Translating Solitons to a Lagrangian mean curvature flow with zero Maslov class
Xiaoli Han, Jiayu Li, Jun Sun
TL;DR
This work analyzes Type II singularities in the Lagrangian mean curvature flow with zero Maslov class on Calabi–Yau manifolds. It introduces a new weighted monotonicity formula tied to the Lagrangian angle, and derives a necessary condition that any eternal blow-up limit must satisfy.

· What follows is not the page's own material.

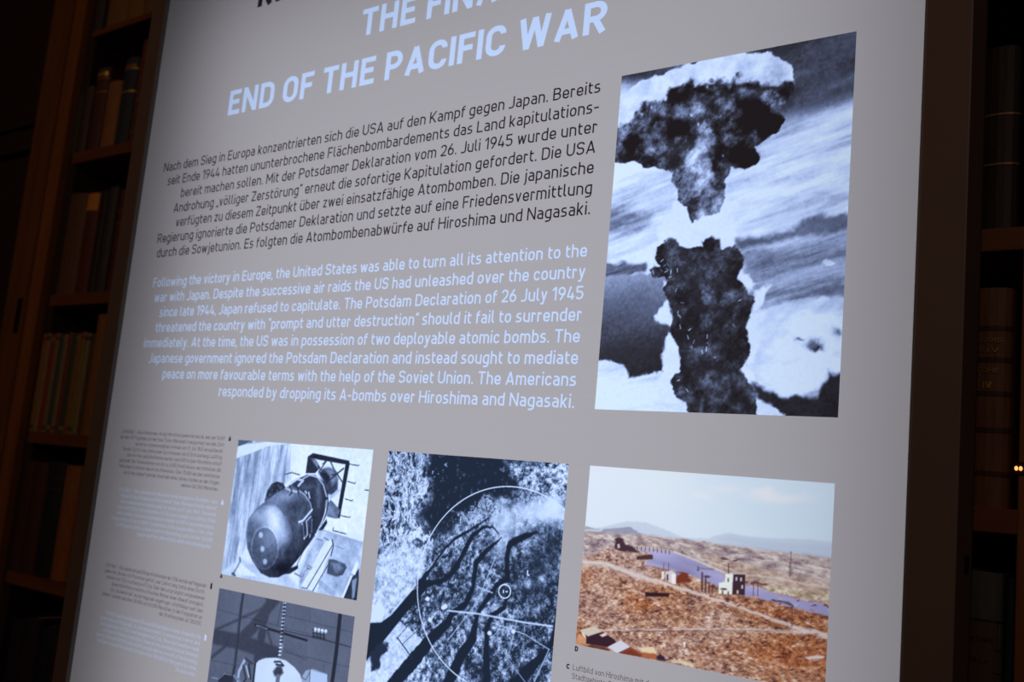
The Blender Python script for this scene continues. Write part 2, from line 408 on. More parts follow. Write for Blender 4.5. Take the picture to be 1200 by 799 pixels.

The authors apply these tools to the Joyce–Lee–Tsui translating solitons, showing that under a finite-energy-type assumption on the angle near the singularity, these solitons cannot occur as blow-up limits for $n\ge2$. This narrows the space of possible singularity models for zero-Maslov LMCF and informs the open questions of Joyce–Lee–Tsui and Neves–Tian. The results provide a framework to test translating solitons as singularity models via monotonicity-based energy inequalities and blow-up analysis.
Abstract
It is known that there is no a Type I singularity for the Lagrangian mean curvature flow with zero Maslov class. In this paper, we study translating solitons which are important models of Type II singularities. A necessary condition for a blow-up limit arising at a Type II singularity of a Lagrangian mean curvature flow with zero Maslov class is provided. As an application, we try to understand the important open question proposed by Joyce-Lee-Tsui and Neves-Tian, whether the Lagrangian translating solitons constructed by Joyce-Lee-Tsui can be a blow-up limit for a Lagrangian mean curvature flow with zero Maslov class.